Discussing books as a social activity increases with age, fewer young people - only 71% - were interested in doing so.

The vast majority of readers - 87% - are happy to lend books to friends, while 96% of people give books as presents and 95% like to receive them. But only 80% of under-16s want books as presents.

Books tend to be kept in the bedroom or the lounge. Some 76% of people say they read to help them get to sleep while 29% admit they read to be aroused.

Only 52% of people have books in children's rooms while just 27% admit to having books in the bathroom.

A substantial amount of people feel there are still some books they "ought" to have read. This feeling is particularly true among 40-45 year olds (92%) while under-16s feel the least guilty (68%).

The survey found 69% always read to the end of a book. The 25-39 age group have least patience and under-16s appear to have most staying power.

New writers will be encouraged by the fact that 96% of respondents are prepared to try first novels while 95% would read a book without knowing anything about the author.

The survey found that 72% of readers are influenced by book reviews. Almost half of under-16s stick to a few favourite writers but by the time they reach their late teens they are more adventurous and only 13% remain loyal to a few authors.

The majority of those surveyed - 66% - read to escape everyday life, particularly the 17-24 age group and especially women (71%). And 49% of women enjoy a good cry over a book while 82% of men dislike weepy books.

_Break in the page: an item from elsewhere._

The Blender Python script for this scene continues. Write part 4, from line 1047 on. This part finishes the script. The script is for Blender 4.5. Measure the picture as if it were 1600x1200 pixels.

An overwhelming 80% of people say they use a library, with the highest percentage in the under-16s age group. Only half of those surveyed feel they can afford books they want but 73% of women and 65% of men think that if they have loved a book, they have to buy it.

Gordon Kerr of Waterstone's, which helped organise the study, said: "The Reading Habits survey confirms that, despite the increasing number of activities competing for our leisure time, books and reading remain very much an intrinsic part of people's lives and environments."